Посадский люд стал по-новому смотреть и на некоторых христианских святых греческого происхождения, которые затем приобретают неожиданные, неизвестные ранее функции. Так, библейский пророк Илья стал громовержцем, владетелем или источником грома и молнии; местные фракийские святые Флор и Лавр, бывшие у себя на родине каменосечцами, то есть строителями, в Новгороде оказываются уже «коневодцами». О времени и причинах возникновения «коневодческого» культа говорит то, что на всех ранних иконах святые изображались в воинских доспехах, а лошади, если они показывались отдельно, оседланы по-военному. Выходит, этот культ не земледельческий, а городской, и авторство его, очевидно, принадлежит посаду, который с началом монголо-татарского нашествия поднялся на защиту своих городов. Все явление в целом датируется второй половиной XIII века на основании иконописи: именно тогда активно преодолевались грекофильские традиции и создавалась основа национального искусства. Особенно это относится к новгородской живописи, своеобразный стиль которой позже был назван «новгородскими письмами».

По-новому стали строить посадские мастера и христианские храмы — небольшие по размеру каменные церкви, отличающиеся и внешним видом, и интерьером. Такова, например, церковь Николы на Липне, построенная в 1292 году. Внешний облик этих церквей отражал вкусы купеческого и ремесленного населения, в нем заметно большое влияние деревянного зодчества. Творческий подход к сооружению христианской святыни говорит о том, что посадские мастера строили каждый храм для отправления своих религиозных потребностей.

Да и жанр былины — в том виде, в каком он дожил до XIX века,— сложился в годы монголо-татарского нашествия. Еще Н. А. Добролюбовым было высказано такое предположение. На первый взгляд это странно, ведь центральным былинным персонажем является Владимир Красное Солнышко. Да и почему эти сказания, отражающие дружинный быт и восходящие к застольным «славам», исполнявшимся на княжеских пирах, вдруг запел народ? Но ведь шел процесс христианизации посада, и вполне реально, что простой люд, освоив жанр и основной набор сюжетов, стал слагать собственные «старины», отражая в них свое понимание происходящего. Например, воспетая в былине женитьба князя Владимира лишь отдаленно напоминает летописную историю. Как и в Корсунской легенде, здесь говорится о том, что невеста живет довольно далеко и для ее добычи нужна битва, в данном случае — избиение свиты будущего тестя. Невестой является дочь «короля» Золотой Орды, но христианские реалии — такие, как соборная церковь, попы, дьяконы, венчание,— занимают здесь уже достаточно высокое место.

Однако в брачных ритуалах еще много языческого. Так, для богатыря Дуная Ивановича, женившегося одновременно с князем Владимиром, обручение с невестой состояло в обходе «круг ракитова куста». Затем последовало венчание в церкви, после чего — пир, совместный с Владимировым, который и представлен главным актом в узаконении брака.

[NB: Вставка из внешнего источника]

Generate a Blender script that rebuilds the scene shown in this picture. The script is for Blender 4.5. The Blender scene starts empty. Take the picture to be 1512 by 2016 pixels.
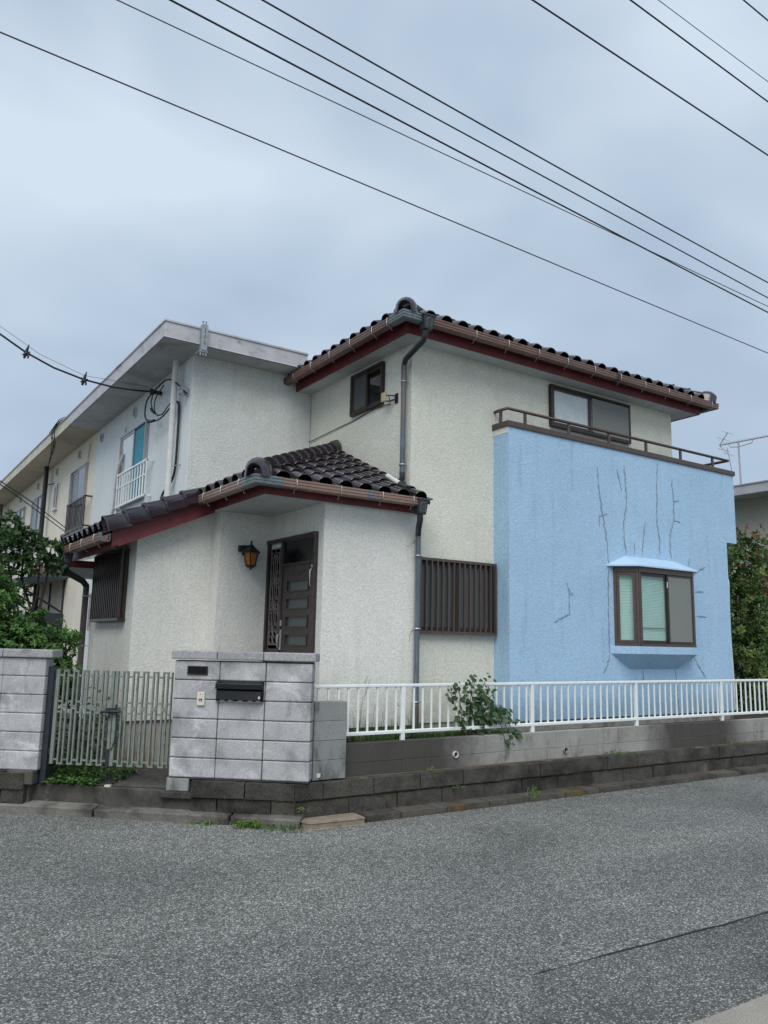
import bpy, bmesh, math, random
from mathutils import Matrix, Vector, noise
R = math.radians
S = bpy.context.scene
COL = S.collection
random.seed(7)

# ------------------------------------------------------------------ camera
def cam_setup():
    yaw, pitch, roll = R(33.5443), R(9.3483), R(1.2076)
    r0 = Vector((math.cos(yaw), -math.sin(yaw), 0))
    f = Vector((math.sin(yaw)*math.cos(pitch), math.cos(yaw)*math.cos(pitch), math.sin(pitch)))
    u0 = r0.cross(f)
    r = math.cos(roll)*r0 + math.sin(roll)*u0
    u = -math.sin(roll)*r0 + math.cos(roll)*u0
    cd = bpy.data.cameras.new('camera'); c = bpy.data.objects.new('camera', cd); COL.objects.link(c)
    m = Matrix((r, u, -f)).transposed().to_4x4(); m.translation = (0, 0, 1.75)
    c.matrix_world = m
    cd.sensor_fit = 'VERTICAL'; cd.sensor_height = 24.0; cd.lens = 24.0*1560/2016
    cd.clip_start = 0.05; cd.clip_end = 2000
    S.camera = c
cam_setup()

# ------------------------------------------------------------------ sky and sun (overcast)
SUN_DIR = Vector((-0.40, -0.50, 0.77)).normalized()
def world_setup():
    w = bpy.data.worlds.new('World'); S.world = w; w.use_nodes = True
    nt = w.node_tree; N = nt.nodes; L = nt.links; N.clear()
    out = N.new('ShaderNodeOutputWorld'); bg = N.new('ShaderNodeBackground')
    sky = N.new('ShaderNodeTexSky'); sky.sky_type = 'NISHITA'; sky.sun_disc = False
    sky.sun_elevation = math.asin(SUN_DIR.z); sky.sun_rotation = math.atan2(SUN_DIR.x, SUN_DIR.y)
    tc = N.new('ShaderNodeTexCoord'); mp = N.new('ShaderNodeMapping')
    mp.inputs['Scale'].default_value = (1.0, 1.0, 1.9); mp.inputs['Location'].default_value = (0.35, 0.1, 0.2)
    n1 = N.new('ShaderNodeTexNoise'); n1.inputs['Scale'].default_value = 2.3; n1.inputs['Detail'].default_value = 3.5
    n1.inputs['Roughness'].default_value = 0.42; n1.inputs['Distortion'].default_value = 0.15
    cr = N.new('ShaderNodeValToRGB'); e = cr.color_ramp.elements
    e[0].position = 0.38; e[0].color = (0.44, 0.550, 0.690, 1)
    e[1].position = 0.64; e[1].color = (0.70, 0.81, 0.925, 1)
    sc = N.new('ShaderNodeVectorMath'); sc.operation = 'SCALE'; sc.inputs['Scale'].default_value = 5.9
    mx = N.new('ShaderNodeMix'); mx.data_type = 'RGBA'; mx.inputs['Factor'].default_value = 0.93
    L.new(tc.outputs['Generated'], mp.inputs['Vector']); L.new(mp.outputs[0], n1.inputs['Vector'])
    L.new(n1.outputs['Fac'], cr.inputs[0]); L.new(cr.outputs[0], sc.inputs[0])
    L.new(sky.outputs[0], mx.inputs['A']); L.new(sc.outputs[0], mx.inputs['B'])
    L.new(mx.outputs['Result'], bg.inputs['Color']); bg.inputs['Strength'].default_value = 0.1
    L.new(bg.outputs[0], out.inputs[0])
    sd = bpy.data.lights.new('sun', 'SUN'); sd.energy = 1.5; sd.angle = R(45); sd.color = (1.0, 0.965, 0.90)
    so = bpy.data.objects.new('sun', sd); COL.objects.link(so)
    so.rotation_euler = SUN_DIR.to_track_quat('Z', 'Y').to_euler(); so.location = (0, -5, 20)
world_setup()
vs = S.view_settings
vs.view_transform = 'Standard'; vs.look = 'None'; vs.exposure = 0.75; vs.gamma = 1.0; vs.use_curve_mapping = False

# ------------------------------------------------------------------ helpers
class MB:
    """collects faces; build() links them as one mesh object"""
    def __init__(s, M=None): s.v = []; s.f = []; s.sm = []; s.M = M
    def add(s, vs_, fs, smooth=False):
        b = len(s.v)
        if s.M is not None: vs_ = [s.M @ Vector(p) for p in vs_]
        s.v += [tuple(p) for p in vs_]
        for f in fs: s.f.append(tuple(b+i for i in f)); s.sm.append(smooth)
        return s
    def poly(s, pts): return s.add(pts, [tuple(range(len(pts)))])
    def box(s, x0, x1, y0, y1, z0, z1):
        v = [(x, y, z) for z in (z0, z1) for y in (y0, y1) for x in (x0, x1)]
        return s.add(v, [(0,2,3,1),(4,5,7,6),(0,1,5,4),(2,6,7,3),(0,4,6,2),(1,3,7,5)])
    def prism(s, poly, axis, a, b):
        """poly: 2-D outline in the two other axes (kept in xyz order), extruded along axis a..b"""
        def P(p, t):
            q = list(p); q.insert('xyz'.index(axis), t); return tuple(q)
        n = len(poly)
        v = [P(p, a) for p in poly] + [P(p, b) for p in poly]
        f = [tuple(range(n)), tuple(range(2*n-1, n-1, -1))] + [(i, (i+1) % n, n+(i+1) % n, n+i) for i in range(n)]
        return s.add(v, f)
    def tube(s, pts, r, n=8, caps=True, smooth=True):
        pts = [Vector(p) for p in pts]; k = len(pts); v = []; f = []
        rs = r if isinstance(r, (list, tuple)) else [r]*k
        ref = None
        for i, p in enumerate(pts):
            t = (pts[min(i+1, k-1)] - pts[max(i-1, 0)]).normalized()
            if ref is None or abs(ref.dot(t)) > .99: ref = Vector((0, 0, 1)) if abs(t.z) < .9 else Vector((1, 0, 0))
            a = ref - t*ref.dot(t); a.normalize(); b = t.cross(a); ref = a
            for j in range(n):
                an = 2*math.pi*j/n
                v.append(p + (a*math.cos(an) + b*math.sin(an))*rs[i])
        for i in range(k-1):
            for j in range(n): f.append((i*n+j, i*n+(j+1) % n, (i+1)*n+(j+1) % n, (i+1)*n+j))
        s.add(v, f, smooth)
        if caps: s.add(v[:n], [tuple(range(n))]); s.add(v[-n:], [tuple(range(n))])
        return s
    def lathe(s, prof, c=(0, 0, 0), n=12, smooth=True):
        v = []; f = []; k = len(prof)
        for r, z in prof:
            for j in range(n):
                a = 2*math.pi*j/n; v.append((c[0]+r*math.cos(a), c[1]+r*math.sin(a), c[2]+z))
        for i in range(k-1):
            for j in range(n): f.append((i*n+j, i*n+(j+1) % n, (i+1)*n+(j+1) % n, (i+1)*n+j))
        return s.add(v, f, smooth)
    def hsweep(s, path, prof, z0=0.0):
        """sweep closed profile (d outward-right of travel, z) along a horizontal polyline with mitres"""
        P = [Vector((p[0], p[1])) for p in path]; k = len(P); m = len(prof); v = []; f = []
        for i in range(k):
            d0 = (P[i]-P[i-1]).normalized() if i else None
            d1 = (P[i+1]-P[i]).normalized() if i < k-1 else None
            if d0 is None: o = Vector((d1.y, -d1.x))
            elif d1 is None: o = Vector((d0.y, -d0.x))
            else:
                n0 = Vector((d0.y, -d0.x)); n1 = Vector((d1.y, -d1.x)); o = (n0+n1); o = o/(o.dot(n0))
            for d, z in prof: v.append((P[i].x+o.x*d, P[i].y+o.y*d, z0+z))
        for i in range(k-1):
            for j in range(m): f.append((i*m+j, i*m+(j+1) % m, (i+1)*m+(j+1) % m, (i+1)*m+j))
        f.append(tuple(range(m))); f.append(tuple(range((k-1)*m, k*m)))
        return s.add(v, f)
    def mesh(s, name, mat, bevel=0, recalc=True, seg=1):
        me = bpy.data.meshes.new(name); me.from_pydata(s.v, [], s.f); me.update()
        me.polygons.foreach_set('use_smooth', s.sm)
        if recalc or bevel:
            bm = bmesh.new(); bm.from_mesh(me)
            if bevel:
                bmesh.ops.remove_doubles(bm, verts=bm.verts, dist=1e-5)
                ed = [e for e in bm.edges if len(e.link_faces) == 2 and e.calc_face_angle(0) > 0.6]
                bmesh.ops.bevel(bm, geom=ed, offset=bevel, segments=seg, affect='EDGES', profile=.5, clamp_overlap=True)
            bmesh.ops.recalc_face_normals(bm, faces=bm.faces)
            bm.to_mesh(me); bm.free()
        if mat: me.materials.append(mat)
        return me
    def build(s, name, mat, parent=None, **k): return link(name, s.mesh(name, mat, **k), parent)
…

Итак, разрыв между действительным принятием христианства господствующим классом и низами городского посада был сравнительно небольшим — примерно полстолетия. Можно ли видеть в этом проявление некой закономерности и допустить, что еще через полстолетия стали христианами и крестьяне? Такая картина получилась бы очень стройной, но она не соответствовала бы истине.